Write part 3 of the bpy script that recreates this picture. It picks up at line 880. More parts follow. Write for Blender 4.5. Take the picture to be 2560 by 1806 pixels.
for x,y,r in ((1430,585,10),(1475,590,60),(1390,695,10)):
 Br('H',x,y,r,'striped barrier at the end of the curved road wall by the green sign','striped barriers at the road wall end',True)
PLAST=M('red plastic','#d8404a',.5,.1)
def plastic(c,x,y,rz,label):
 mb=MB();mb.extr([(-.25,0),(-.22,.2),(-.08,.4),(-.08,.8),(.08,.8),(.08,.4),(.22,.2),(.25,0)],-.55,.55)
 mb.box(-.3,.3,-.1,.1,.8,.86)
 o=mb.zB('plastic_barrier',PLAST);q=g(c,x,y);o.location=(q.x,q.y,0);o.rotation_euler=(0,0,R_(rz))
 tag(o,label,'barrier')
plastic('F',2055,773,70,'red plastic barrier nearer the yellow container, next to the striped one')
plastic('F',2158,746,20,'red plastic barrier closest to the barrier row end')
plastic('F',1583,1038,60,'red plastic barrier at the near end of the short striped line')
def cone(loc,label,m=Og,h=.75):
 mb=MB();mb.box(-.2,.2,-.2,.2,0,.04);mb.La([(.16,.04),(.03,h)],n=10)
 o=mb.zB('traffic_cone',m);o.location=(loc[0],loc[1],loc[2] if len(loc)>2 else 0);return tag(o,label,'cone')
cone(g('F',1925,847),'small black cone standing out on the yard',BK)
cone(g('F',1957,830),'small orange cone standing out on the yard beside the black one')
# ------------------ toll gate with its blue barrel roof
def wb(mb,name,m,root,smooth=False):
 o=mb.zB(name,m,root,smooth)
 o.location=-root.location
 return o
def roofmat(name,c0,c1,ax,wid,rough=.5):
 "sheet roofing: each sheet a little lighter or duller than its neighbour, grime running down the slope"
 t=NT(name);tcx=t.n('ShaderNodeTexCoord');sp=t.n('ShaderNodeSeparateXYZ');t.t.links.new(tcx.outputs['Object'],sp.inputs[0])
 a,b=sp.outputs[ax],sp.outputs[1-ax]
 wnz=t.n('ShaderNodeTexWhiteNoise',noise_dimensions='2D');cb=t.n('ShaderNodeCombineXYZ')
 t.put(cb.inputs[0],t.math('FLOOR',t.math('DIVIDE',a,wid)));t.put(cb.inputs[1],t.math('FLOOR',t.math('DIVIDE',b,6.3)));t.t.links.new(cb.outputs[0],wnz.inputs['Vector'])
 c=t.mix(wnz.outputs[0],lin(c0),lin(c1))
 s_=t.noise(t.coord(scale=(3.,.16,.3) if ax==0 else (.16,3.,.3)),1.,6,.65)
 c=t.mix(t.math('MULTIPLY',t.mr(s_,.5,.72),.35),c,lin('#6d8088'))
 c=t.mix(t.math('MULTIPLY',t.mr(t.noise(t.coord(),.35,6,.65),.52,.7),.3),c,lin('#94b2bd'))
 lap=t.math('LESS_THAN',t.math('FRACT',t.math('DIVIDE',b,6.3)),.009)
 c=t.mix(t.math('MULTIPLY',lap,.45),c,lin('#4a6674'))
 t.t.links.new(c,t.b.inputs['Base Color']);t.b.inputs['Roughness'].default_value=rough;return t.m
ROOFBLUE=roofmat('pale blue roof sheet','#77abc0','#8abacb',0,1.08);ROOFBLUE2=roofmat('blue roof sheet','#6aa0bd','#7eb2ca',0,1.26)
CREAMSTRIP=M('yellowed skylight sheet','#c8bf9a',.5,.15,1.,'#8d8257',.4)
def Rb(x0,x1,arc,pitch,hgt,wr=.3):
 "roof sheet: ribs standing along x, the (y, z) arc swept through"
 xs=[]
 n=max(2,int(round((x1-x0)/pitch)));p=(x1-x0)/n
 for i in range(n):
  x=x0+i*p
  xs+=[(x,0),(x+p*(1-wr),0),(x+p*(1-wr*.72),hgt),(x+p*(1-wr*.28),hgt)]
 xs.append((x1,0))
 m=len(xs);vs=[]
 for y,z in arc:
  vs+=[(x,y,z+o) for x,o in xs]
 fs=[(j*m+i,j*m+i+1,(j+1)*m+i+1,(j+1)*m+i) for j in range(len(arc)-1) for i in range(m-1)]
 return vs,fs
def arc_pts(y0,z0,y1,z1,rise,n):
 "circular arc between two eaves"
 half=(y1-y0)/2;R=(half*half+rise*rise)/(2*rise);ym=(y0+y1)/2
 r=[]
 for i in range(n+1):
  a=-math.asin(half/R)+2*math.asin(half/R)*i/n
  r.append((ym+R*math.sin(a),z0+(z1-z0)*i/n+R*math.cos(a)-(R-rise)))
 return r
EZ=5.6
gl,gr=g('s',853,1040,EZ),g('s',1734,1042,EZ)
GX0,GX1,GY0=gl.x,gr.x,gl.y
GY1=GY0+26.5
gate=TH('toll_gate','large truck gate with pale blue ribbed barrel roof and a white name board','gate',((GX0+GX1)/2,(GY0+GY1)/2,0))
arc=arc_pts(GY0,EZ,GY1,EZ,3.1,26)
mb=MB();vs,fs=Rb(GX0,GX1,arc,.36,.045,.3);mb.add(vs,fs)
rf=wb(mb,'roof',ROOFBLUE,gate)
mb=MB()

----

▶ [Exercise details]: Output all of the data again. Match it exactly.

▶ [Response below]:
Write part 3 of the bpy script that recreates this picture. It picks up at line 880. More parts follow. Write for Blender 4.5. Take the picture to be 2560 by 1806 pixels.
for x,y,r in ((1430,585,10),(1475,590,60),(1390,695,10)):
 Br('H',x,y,r,'striped barrier at the end of the curved road wall by the green sign','striped barriers at the road wall end',True)
PLAST=M('red plastic','#d8404a',.5,.1)
def plastic(c,x,y,rz,label):
 mb=MB();mb.extr([(-.25,0),(-.22,.2),(-.08,.4),(-.08,.8),(.08,.8),(.08,.4),(.22,.2),(.25,0)],-.55,.55)
 mb.box(-.3,.3,-.1,.1,.8,.86)
 o=mb.zB('plastic_barrier',PLAST);q=g(c,x,y);o.location=(q.x,q.y,0);o.rotation_euler=(0,0,R_(rz))
 tag(o,label,'barrier')
plastic('F',2055,773,70,'red plastic barrier nearer the yellow container, next to the striped one')
plastic('F',2158,746,20,'red plastic barrier closest to the barrier row end')
plastic('F',1583,1038,60,'red plastic barrier at the near end of the short striped line')
def cone(loc,label,m=Og,h=.75):
 mb=MB();mb.box(-.2,.2,-.2,.2,0,.04);mb.La([(.16,.04),(.03,h)],n=10)
 o=mb.zB('traffic_cone',m);o.location=(loc[0],loc[1],loc[2] if len(loc)>2 else 0);return tag(o,label,'cone')
cone(g('F',1925,847),'small black cone standing out on the yard',BK)
cone(g('F',1957,830),'small orange cone standing out on the yard beside the black one')
# ------------------ toll gate with its blue barrel roof
def wb(mb,name,m,root,smooth=False):
 o=mb.zB(name,m,root,smooth)
 o.location=-root.location
 return o
def roofmat(name,c0,c1,ax,wid,rough=.5):
 "sheet roofing: each sheet a little lighter or duller than its neighbour, grime running down the slope"
 t=NT(name);tcx=t.n('ShaderNodeTexCoord');sp=t.n('ShaderNodeSeparateXYZ');t.t.links.new(tcx.outputs['Object'],sp.inputs[0])
 a,b=sp.outputs[ax],sp.outputs[1-ax]
 wnz=t.n('ShaderNodeTexWhiteNoise',noise_dimensions='2D');cb=t.n('ShaderNodeCombineXYZ')
 t.put(cb.inputs[0],t.math('FLOOR',t.math('DIVIDE',a,wid)));t.put(cb.inputs[1],t.math('FLOOR',t.math('DIVIDE',b,6.3)));t.t.links.new(cb.outputs[0],wnz.inputs['Vector'])
 c=t.mix(wnz.outputs[0],lin(c0),lin(c1))
 s_=t.noise(t.coord(scale=(3.,.16,.3) if ax==0 else (.16,3.,.3)),1.,6,.65)
 c=t.mix(t.math('MULTIPLY',t.mr(s_,.5,.72),.35),c,lin('#6d8088'))
 c=t.mix(t.math('MULTIPLY',t.mr(t.noise(t.coord(),.35,6,.65),.52,.7),.3),c,lin('#94b2bd'))
 lap=t.math('LESS_THAN',t.math('FRACT',t.math('DIVIDE',b,6.3)),.009)
 c=t.mix(t.math('MULTIPLY',lap,.45),c,lin('#4a6674'))
 t.t.links.new(c,t.b.inputs['Base Color']);t.b.inputs['Roughness'].default_value=rough;return t.m
ROOFBLUE=roofmat('pale blue roof sheet','#77abc0','#8abacb',0,1.08);ROOFBLUE2=roofmat('blue roof sheet','#6aa0bd','#7eb2ca',0,1.26)
CREAMSTRIP=M('yellowed skylight sheet','#c8bf9a',.5,.15,1.,'#8d8257',.4)
def Rb(x0,x1,arc,pitch,hgt,wr=.3):
 "roof sheet: ribs standing along x, the (y, z) arc swept through"
 xs=[]
 n=max(2,int(round((x1-x0)/pitch)));p=(x1-x0)/n
 for i in range(n):
  x=x0+i*p
  xs+=[(x,0),(x+p*(1-wr),0),(x+p*(1-wr*.72),hgt),(x+p*(1-wr*.28),hgt)]
 xs.append((x1,0))
 m=len(xs);vs=[]
 for y,z in arc:
  vs+=[(x,y,z+o) for x,o in xs]
 fs=[(j*m+i,j*m+i+1,(j+1)*m+i+1,(j+1)*m+i) for j in range(len(arc)-1) for i in range(m-1)]
 return vs,fs
def arc_pts(y0,z0,y1,z1,rise,n):
 "circular arc between two eaves"
 half=(y1-y0)/2;R=(half*half+rise*rise)/(2*rise);ym=(y0+y1)/2
 r=[]
 for i in range(n+1):
  a=-math.asin(half/R)+2*math.asin(half/R)*i/n
  r.append((ym+R*math.sin(a),z0+(z1-z0)*i/n+R*math.cos(a)-(R-rise)))
 return r
EZ=5.6
gl,gr=g('s',853,1040,EZ),g('s',1734,1042,EZ)
GX0,GX1,GY0=gl.x,gr.x,gl.y
GY1=GY0+26.5
gate=TH('toll_gate','large truck gate with pale blue ribbed barrel roof and a white name board','gate',((GX0+GX1)/2,(GY0+GY1)/2,0))
arc=arc_pts(GY0,EZ,GY1,EZ,3.1,26)
mb=MB();vs,fs=Rb(GX0,GX1,arc,.36,.045,.3);mb.add(vs,fs)
rf=wb(mb,'roof',ROOFBLUE,gate)
mb=MB()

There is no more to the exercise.